Former JNU Students’ Union president admits attack on servers

The Delhi Police had on January 5 registered two first information reports against 26 students, including JNU Students’ Union President Aishe Ghosh, for allegedly damaging a computer server room on January 1 and 4. Ghosh has denied that she had anything to do with the attack. Video clips on Sunday showed Ghosh with a profusely bleeding head. She received 16 stitches for her wounds. Her left hand was fractured.

However, as part of its investigation, India Today also reported that former JNU Students’ Union president and Left activist Geeta Kumari admitted that she was part of the attack on the server room on January 4. She said the servers were shut down because the vice chancellor had not met them to address their demands. The server rooms were shut to prevent the administration from functioning, Kumari said.
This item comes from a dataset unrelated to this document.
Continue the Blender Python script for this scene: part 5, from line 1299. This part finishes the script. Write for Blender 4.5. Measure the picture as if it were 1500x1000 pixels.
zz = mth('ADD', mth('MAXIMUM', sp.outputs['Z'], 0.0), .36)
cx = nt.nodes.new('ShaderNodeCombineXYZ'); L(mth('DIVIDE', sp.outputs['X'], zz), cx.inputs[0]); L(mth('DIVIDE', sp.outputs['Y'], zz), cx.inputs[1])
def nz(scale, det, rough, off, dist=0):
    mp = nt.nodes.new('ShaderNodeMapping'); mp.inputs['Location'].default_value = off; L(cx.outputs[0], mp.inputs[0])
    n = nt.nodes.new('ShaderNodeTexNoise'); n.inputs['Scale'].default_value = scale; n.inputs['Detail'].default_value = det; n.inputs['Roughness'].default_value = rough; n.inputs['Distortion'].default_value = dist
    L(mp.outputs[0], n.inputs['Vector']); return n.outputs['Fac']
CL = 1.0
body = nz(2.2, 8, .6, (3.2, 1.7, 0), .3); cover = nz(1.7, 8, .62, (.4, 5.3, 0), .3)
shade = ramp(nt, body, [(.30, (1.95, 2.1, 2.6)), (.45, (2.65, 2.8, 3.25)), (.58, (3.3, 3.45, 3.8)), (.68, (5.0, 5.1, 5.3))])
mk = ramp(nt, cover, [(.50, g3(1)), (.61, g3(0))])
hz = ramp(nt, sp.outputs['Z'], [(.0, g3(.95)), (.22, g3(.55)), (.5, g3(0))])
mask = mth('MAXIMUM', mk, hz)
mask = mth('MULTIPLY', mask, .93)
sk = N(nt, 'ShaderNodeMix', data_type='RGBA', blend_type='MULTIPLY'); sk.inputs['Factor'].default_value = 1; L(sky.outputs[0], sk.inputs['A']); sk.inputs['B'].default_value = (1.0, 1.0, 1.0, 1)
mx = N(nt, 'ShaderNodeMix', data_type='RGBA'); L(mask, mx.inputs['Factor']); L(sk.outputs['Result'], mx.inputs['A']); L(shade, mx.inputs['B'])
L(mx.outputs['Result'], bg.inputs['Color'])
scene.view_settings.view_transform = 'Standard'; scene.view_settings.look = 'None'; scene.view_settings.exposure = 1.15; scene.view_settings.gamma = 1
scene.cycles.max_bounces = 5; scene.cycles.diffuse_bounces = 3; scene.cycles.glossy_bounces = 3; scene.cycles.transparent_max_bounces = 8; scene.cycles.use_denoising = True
JNU students have been protesting for two months over increases in hostel and mess fees. Though the administration partially rolled back the increases, the protests continued. Ghosh had said in an interview to NDTV that the JNU Students’ Union has decided to boycott the semester registration process.

The Delhi Police on Friday said they have identified nine people as the attackers in connection with the violence on the campus on January 5. The suspects include Ghosh. The police alleged that Ghosh and several others attacked students at Periyar Hostel last week. Specific rooms were targeted at the hostel, they claimed.

The police released photographs of the alleged attackers and identified them as Chunchun Kumar, Pankaj Mishra, Waskar Vijay, Sucheta Talukdar, Priya Ranjan, Dolan Samanta, Yogendra Bhardwaj and Vikas Patel. Seven of these people were from the Left-backed All India Students Association and two from the ABVP. However, the police has not yet made any arrests in connection with the attack.